Trending Topics

After 5 Years, Ben Jealous Steps Down as Head of NAACP

After five years at the helm of the nation’s best-known civil rights organization, Benjamin Jealous announced his resignation, effective Dec. 31, to spend more time with his family. Jealous will be leaving the organization on much firmer financial footing, with a bigger role in the major social justice issues of the day than when he started.

From marches protesting the death of Florida teen Trayvon Martin to vigils for death row inmate Troy Davis in Georgia, the NAACP under Jealous was a visible presence on the national scene—with Jealous himself a prominent voice on the media landscape.

In interviews, Jealous fingered the brutal travel schedule as the primary reason for his departure. Jealous, whose wife Lia Epperson is a civil rights lawyer, has two children—daughter Morgan, 7, and Jack, 13 months.

“Leadership knows when to step up and when to step down,” Jealous, 40, told USA TODAY. “This day I can say with pride that I’m prepared to step down and make room for the next person who will lead this organization to its next chapter.”

In 2008, when Jealous was elected NAACP president at age 35, he was the youngest person ever to serve in that capacity. But with his relative youthfulness came a young family. When he appeared on CNN to explain his decision, anchor Don Lemon expressed some skepticism at the “family” excuse.

When Lemon asked Jealous if he was being lured away from the organization. “I said yes, there is,” Jealous said. “His name is Jack, and her name is Morgan.”

He said he was fulfilling a promise he had made his daughter, Morgan. “I told my daughter 4 and a half years ago, when she said ‘When are you coming back, Daddy?’”

“Give me five years,” Jealous says he told her. “I explained how important this organization was, that our family has belonged to for five generations. I had an important role to take it to the next level. Having done that, there was no excuse to not keep that promise to my daughter.”

Jealous is considering teaching offers from several universities near his Silver Spring, MD home, telling the Washington Post that he wants to school young people in the tactics of social change. He also wants to do some fundraising for the next generation of black political leaders.

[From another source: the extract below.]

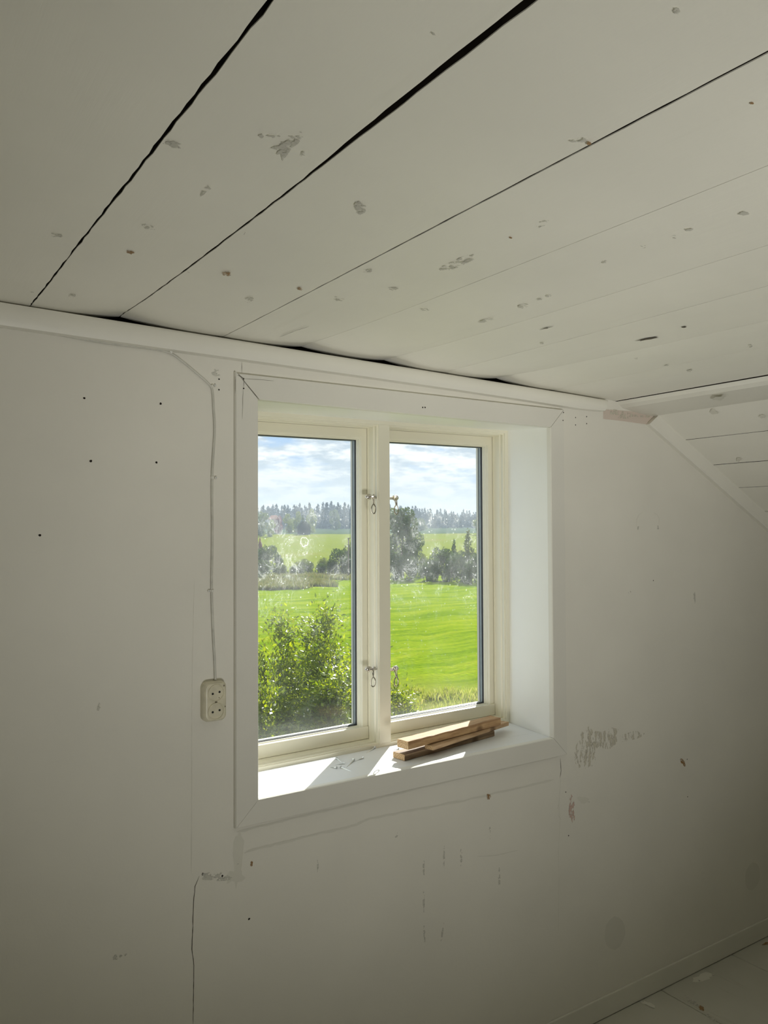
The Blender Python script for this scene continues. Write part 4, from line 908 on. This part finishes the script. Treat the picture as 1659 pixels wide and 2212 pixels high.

“Emily’s List has been very effective for women candidates and there is no such organization for candidates of color, and I have never understood why,” he said.

As for the state of the NAACP, Jealous said he leaves the organization more technologically savvy—the organization’s e-mail list jumped from 174,000 names to 1.3 million during his tenure—and more financially sound, with a jump in revenue from $25.6 million in 2008 to $46 million last year. In addition, the organization’s base of individual donors has expanded eightfold. Under Jealous, the NAACP has become more of a player in national elections, registering 374,553 new voters in 2012 — more than double the number it registered in 2008.

Van Jones, host of CNN’s Crossfire and former Obama green jobs adviser, who said he has known Jealous since they were both student activists—Jones at Yale Law School and Jealous an undergraduate at Columbia—said Jealous helped return the organization to relevance.

“Ben Jealous really electrified the organization,” Jones said. “You’re talking about the oldest civil rights organization on the planet, and it was starting to show. The NAACP before Ben got there was financially in the red and politically marginal. Ben should be on the cover of every business magazine in America as foremost turnaround artist on the American scene.”

Mary Kay Henry, international president of the Service Employees International Union, said Jealous helped to expand the civil rights agenda to include the closure of dangerous power plants, early childhood education and health care.

“He’s been incredible in re-energizing the NAACP and taking the national operations to the next level,” said Henry.